Novels are usually written either in the third person, or in the first person. Clearly, the choice of one or other of these stylistic forms is by no means arbitrary; each of them is used to express something quite distinct, and our situation as readers in relation to what is being told us is thereby transformed.

It is easy to show that, in the novel, the simplest, most basic narrative form is the third person, and that each time an author uses another he does so in a sense figuratively—inviting us not to take it literally but to superimpose it on the basic form which is always implied. Thus Proust’s hero, Marcel, narrates In Remembrance of Things Past in the first person, but Proust insists on the fact that this I is not himself, with the peremptory argument: ‘It’s a novel’.

In all narrative the three persons of the verb are automatically involved: two real persons—the author who tells the story, corresponding to the I of ordinary conversation, and the reader to whom it is told, the you—and one fictional person, the hero whose story is being told, the he.

In memoirs, autobiographies, personal anecdotes, the person whose story is being told is identical to the person telling the story. In panegyrics and indictments, the person to whom one speaks is also the person about whom one is speaking. But in the novel there can be no such literal identity, since the person who is being spoken about, having no real existence, is necessarily a third person in relation to those two beings of flesh and blood who are communicating by means of him.

However, the very fact that one is dealing with fiction, that one cannot experience the material existence of this third person, that one never comes into contact with him physically, as an other, shows us that, in the novel, this distinction between the three grammatical persons is not as sharp as it is in everyday life. There is communication.

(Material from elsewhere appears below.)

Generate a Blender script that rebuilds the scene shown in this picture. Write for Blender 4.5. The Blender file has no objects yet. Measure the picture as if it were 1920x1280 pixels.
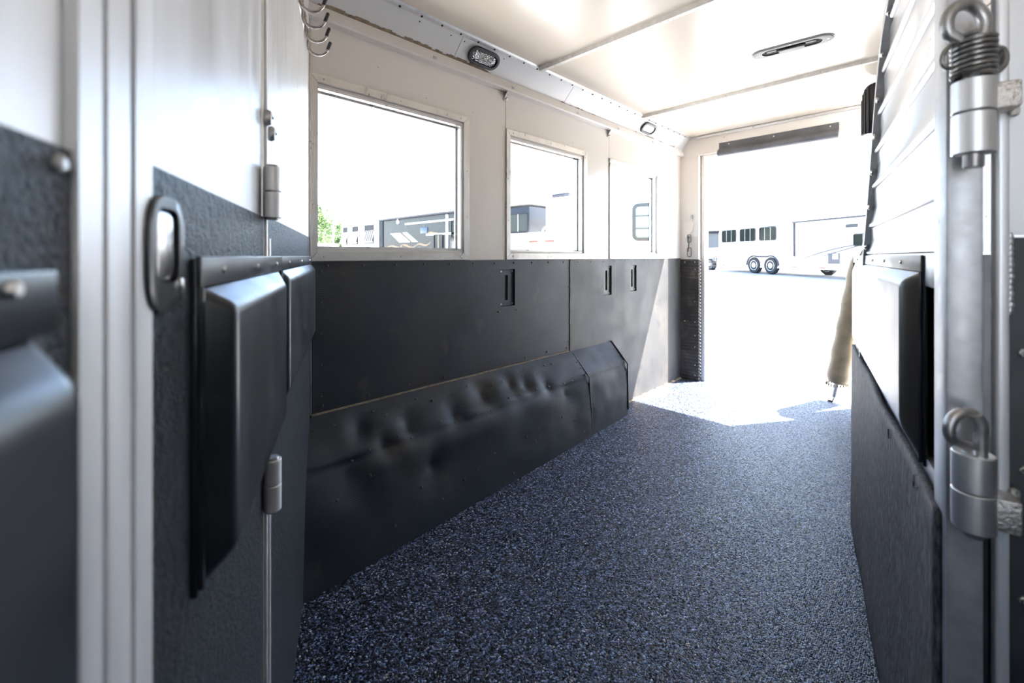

Everyone knows that the novelist constructs his characters, whether he wishes to do so or not, out of the elements of his own life. His heroes (or objects, if he is very prudent) are masks by means of which he reveals his own history and his own dreams. The reader is far from playing a purely passive role; he reconstructs, from the signs assembled on the page, a vision or an adventure; and he too makes use of the material which he has at his disposal—that is to say, of his own memory. The dream which he creates in this way illuminates what he lacks.

Thus, in a novel, the story we are told is always, at one and the same time, someone telling his own story and telling ours. Awareness of this fact brings about a shifting of the narrative from the third to the first person.